I feel it deeply — in my body, in my bones. It is not a vague or romantic feeling. It is a perception rooted in connection with the natural world, in decades of fieldwork, and in a careful observation of where possibilities are opening up.

The global system is, to use Prigogine's language, far from equilibrium. This means instability, crisis, uncertainty. But it also means — and this is the point so often missing from the dominant narrative — maximum susceptibility to change. In systems far from equilibrium, small perturbations can have enormous effects. Islands of coherence can make the difference.
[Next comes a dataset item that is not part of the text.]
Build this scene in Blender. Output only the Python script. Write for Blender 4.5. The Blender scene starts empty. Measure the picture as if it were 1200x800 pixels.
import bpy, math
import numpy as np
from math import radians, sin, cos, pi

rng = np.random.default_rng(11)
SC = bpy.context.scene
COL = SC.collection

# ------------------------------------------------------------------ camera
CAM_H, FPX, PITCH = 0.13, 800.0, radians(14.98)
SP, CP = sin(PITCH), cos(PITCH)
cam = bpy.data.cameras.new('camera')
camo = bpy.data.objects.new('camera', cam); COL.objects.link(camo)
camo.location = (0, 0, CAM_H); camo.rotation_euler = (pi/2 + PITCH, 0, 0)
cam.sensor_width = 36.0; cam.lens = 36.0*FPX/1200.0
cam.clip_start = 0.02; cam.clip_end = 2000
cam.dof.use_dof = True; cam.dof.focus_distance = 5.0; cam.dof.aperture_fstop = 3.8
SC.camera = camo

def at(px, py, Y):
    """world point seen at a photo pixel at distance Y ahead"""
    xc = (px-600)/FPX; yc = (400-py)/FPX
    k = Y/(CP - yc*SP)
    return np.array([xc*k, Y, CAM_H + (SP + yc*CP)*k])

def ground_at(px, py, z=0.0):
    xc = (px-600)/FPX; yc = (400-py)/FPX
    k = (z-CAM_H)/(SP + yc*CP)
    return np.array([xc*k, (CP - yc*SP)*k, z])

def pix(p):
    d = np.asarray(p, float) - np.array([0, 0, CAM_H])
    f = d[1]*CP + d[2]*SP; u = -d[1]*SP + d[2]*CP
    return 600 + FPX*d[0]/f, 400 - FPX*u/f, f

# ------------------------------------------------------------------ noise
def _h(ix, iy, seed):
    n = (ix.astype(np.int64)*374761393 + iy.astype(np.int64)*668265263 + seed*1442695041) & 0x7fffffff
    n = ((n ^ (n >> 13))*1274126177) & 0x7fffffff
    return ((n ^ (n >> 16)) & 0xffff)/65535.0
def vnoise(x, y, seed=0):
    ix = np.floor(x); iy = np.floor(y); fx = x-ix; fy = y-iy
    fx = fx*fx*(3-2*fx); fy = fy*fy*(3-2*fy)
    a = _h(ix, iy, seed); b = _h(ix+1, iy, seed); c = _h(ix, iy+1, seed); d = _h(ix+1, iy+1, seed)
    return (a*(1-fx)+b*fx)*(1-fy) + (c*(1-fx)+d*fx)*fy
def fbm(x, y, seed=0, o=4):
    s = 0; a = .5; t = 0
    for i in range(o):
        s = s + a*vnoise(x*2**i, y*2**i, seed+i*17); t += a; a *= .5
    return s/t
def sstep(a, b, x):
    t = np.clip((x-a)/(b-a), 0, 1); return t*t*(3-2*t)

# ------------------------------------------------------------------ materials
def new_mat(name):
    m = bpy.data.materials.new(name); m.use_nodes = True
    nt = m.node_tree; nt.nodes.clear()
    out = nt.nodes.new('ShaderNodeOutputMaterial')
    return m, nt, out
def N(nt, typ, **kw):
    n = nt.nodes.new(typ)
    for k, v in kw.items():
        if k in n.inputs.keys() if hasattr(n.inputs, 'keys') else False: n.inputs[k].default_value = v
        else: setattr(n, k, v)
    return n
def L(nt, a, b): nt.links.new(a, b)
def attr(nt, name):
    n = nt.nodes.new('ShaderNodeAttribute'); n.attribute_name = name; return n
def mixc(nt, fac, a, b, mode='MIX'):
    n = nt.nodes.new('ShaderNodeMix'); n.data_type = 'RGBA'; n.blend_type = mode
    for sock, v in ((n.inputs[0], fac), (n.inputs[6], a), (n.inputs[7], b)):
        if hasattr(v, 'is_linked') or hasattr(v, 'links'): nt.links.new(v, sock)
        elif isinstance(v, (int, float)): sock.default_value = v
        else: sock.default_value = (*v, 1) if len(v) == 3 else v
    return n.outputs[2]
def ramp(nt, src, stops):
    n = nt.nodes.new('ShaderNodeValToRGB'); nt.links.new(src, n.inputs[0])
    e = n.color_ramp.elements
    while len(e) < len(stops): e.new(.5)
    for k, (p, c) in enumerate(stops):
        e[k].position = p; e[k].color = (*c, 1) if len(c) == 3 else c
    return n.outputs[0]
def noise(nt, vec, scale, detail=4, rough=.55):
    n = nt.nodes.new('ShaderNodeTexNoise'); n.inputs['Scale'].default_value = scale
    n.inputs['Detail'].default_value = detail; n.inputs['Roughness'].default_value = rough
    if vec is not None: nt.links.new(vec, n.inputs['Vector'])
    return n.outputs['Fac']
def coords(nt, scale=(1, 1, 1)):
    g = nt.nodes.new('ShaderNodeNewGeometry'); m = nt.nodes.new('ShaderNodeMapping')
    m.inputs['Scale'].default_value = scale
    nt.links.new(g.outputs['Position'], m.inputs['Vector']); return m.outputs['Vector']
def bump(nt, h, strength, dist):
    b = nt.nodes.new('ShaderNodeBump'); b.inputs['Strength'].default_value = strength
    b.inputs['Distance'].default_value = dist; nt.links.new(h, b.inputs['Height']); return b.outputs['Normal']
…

Every person who develops an authentic somatic practice. Every community that learns to be together differently. Every leader who stops acting from reactivity and begins acting from presence. Every group that reconnects with the earth and with other living beings. Every node in this network is an island of coherence. And the waves expand.

 

Your invitation

This is not a call to do more. The world is already full of people doing more, and burning out in the process. It is a call to do differently — to act from a different place, to build one's practice as an act of radical change, to become an island of coherence not only as a private gesture but as a contribution to the collective field.

Ecosomatics is the method. Not the only one — but the one I believe in deeply, that I have experienced in myself and in hundreds of people I have worked with. It is the path by which inner change and outer change stop being in opposition and become two faces of a single movement. If you are looking for an approach to personal and social change that integrates body, nature and action in the world — you are in the right place.

The revolution is silent. But it is real. And it is already under way.